Rwanda keeps popping up on these lists for a reason.
The country has invested heavily in its space program not because it plans to launch rockets, but because it understands that climate resilience starts with information. The Rwanda Space Agency is young, hungry, and actually getting things done.
Plus, Kigali is clean, safe, and surprisingly easy to navigate. No visa hassles for most Africans. Decent internet. Good coffee.
Small things. But they matter when you’re traveling for a conference.
A quick reality check
This is a technical conference. Don’t come expecting high-level political speeches and networking cocktails every night.
You’ll see slide decks full of spectral bands, orbital mechanics, and regression models. That’s the point. GLOC is for people who want to build climate solutions, not just talk about them.

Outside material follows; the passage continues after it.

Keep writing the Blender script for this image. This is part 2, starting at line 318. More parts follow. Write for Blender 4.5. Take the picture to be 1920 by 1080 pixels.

That said, the field trips and side events are excellent. Past attendees have described them as “where the real learning happens.”
Practical advice
- Book your accommodation early. Kigali fills up fast during conference season.
- Bring a notebook. Not a laptop. You’ll want to sketch diagrams and jot down acronyms you’ve never heard before.
- Don’t be afraid to ask “dumb questions.” Space people love explaining their work. Seriously. They’ll engage you in a lengthy conversation.
Bottom line
GLOC 2026 isn’t flashy. It won’t have red carpets or celebrity speakers.
But if you care about using real data to fight climate change and you want to meet the people who actually collect that data from orbit, these are June’s most valuable three days.